→ STATED GOAL:
Find every line below that contains the word "Write" and copy it out.

→ DATASET RECORDS:
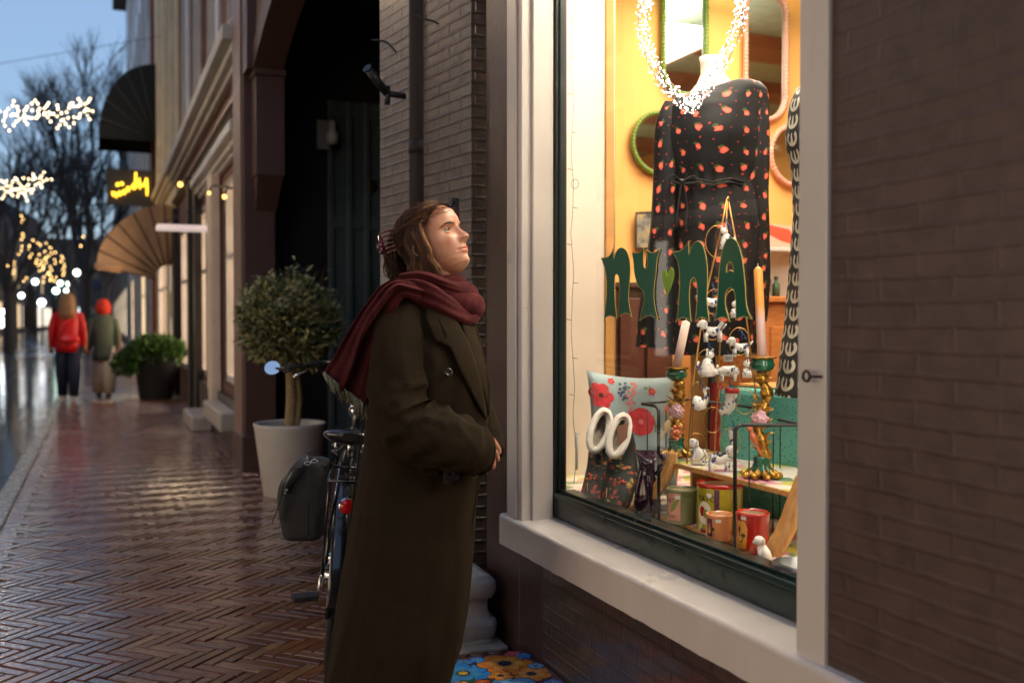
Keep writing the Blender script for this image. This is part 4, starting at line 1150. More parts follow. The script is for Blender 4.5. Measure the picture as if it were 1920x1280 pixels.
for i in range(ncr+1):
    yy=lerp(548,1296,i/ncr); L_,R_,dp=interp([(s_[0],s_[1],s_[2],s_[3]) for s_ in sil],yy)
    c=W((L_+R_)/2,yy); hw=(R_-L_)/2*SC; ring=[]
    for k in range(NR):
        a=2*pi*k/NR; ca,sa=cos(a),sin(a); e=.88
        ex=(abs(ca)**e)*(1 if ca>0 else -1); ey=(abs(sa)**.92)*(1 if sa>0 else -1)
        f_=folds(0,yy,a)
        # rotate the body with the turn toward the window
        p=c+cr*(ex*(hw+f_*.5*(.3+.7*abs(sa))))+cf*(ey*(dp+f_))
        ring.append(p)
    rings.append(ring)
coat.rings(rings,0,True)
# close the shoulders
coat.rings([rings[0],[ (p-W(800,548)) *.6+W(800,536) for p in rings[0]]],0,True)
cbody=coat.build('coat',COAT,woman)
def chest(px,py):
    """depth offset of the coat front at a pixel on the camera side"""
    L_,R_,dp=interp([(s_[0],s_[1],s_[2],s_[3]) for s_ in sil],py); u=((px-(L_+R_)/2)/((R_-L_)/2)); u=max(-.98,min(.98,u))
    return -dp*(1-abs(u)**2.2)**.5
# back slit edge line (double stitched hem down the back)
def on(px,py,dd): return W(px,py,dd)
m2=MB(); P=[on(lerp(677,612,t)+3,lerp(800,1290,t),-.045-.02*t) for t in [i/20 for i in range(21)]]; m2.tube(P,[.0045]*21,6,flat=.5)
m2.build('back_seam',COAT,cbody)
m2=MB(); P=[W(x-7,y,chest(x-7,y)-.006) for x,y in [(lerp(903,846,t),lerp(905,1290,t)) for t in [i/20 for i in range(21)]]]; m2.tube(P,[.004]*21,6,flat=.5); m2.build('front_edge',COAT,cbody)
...
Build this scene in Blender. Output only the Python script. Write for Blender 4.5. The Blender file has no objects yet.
==
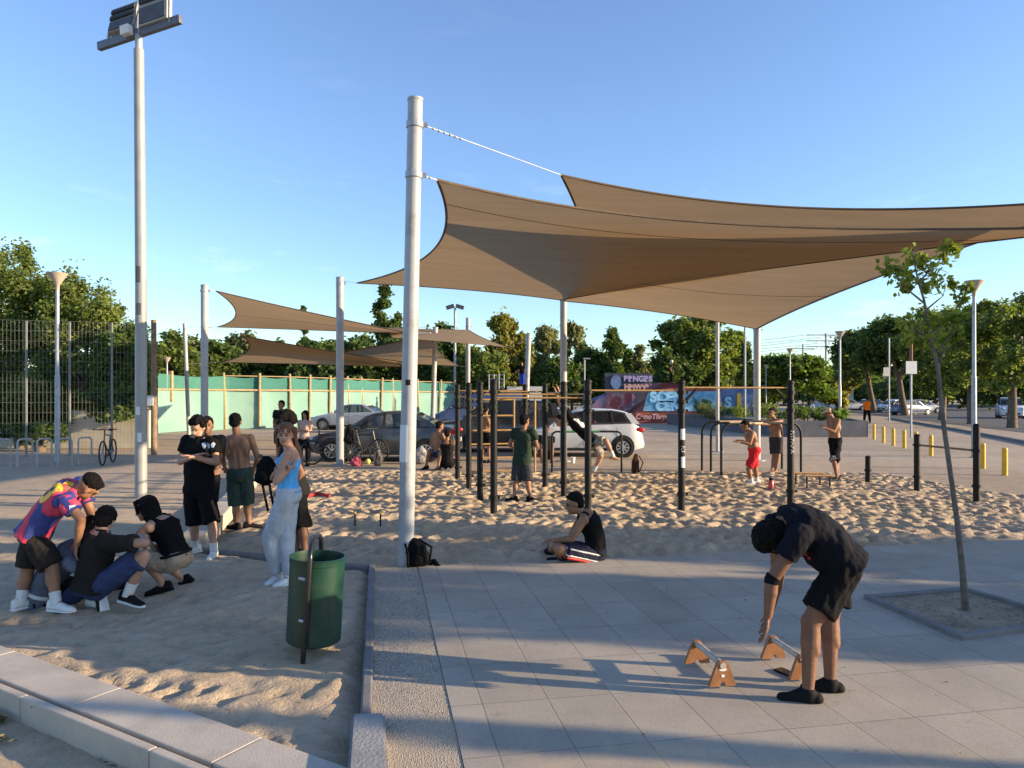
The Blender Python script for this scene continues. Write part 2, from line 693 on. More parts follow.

→ RESPONSE TO THIS TASK:
Build this scene in Blender. Output only the Python script. Write for Blender 4.5. The Blender file has no objects yet.
The Blender Python script for this scene continues. Write part 2, from line 693 on. More parts follow.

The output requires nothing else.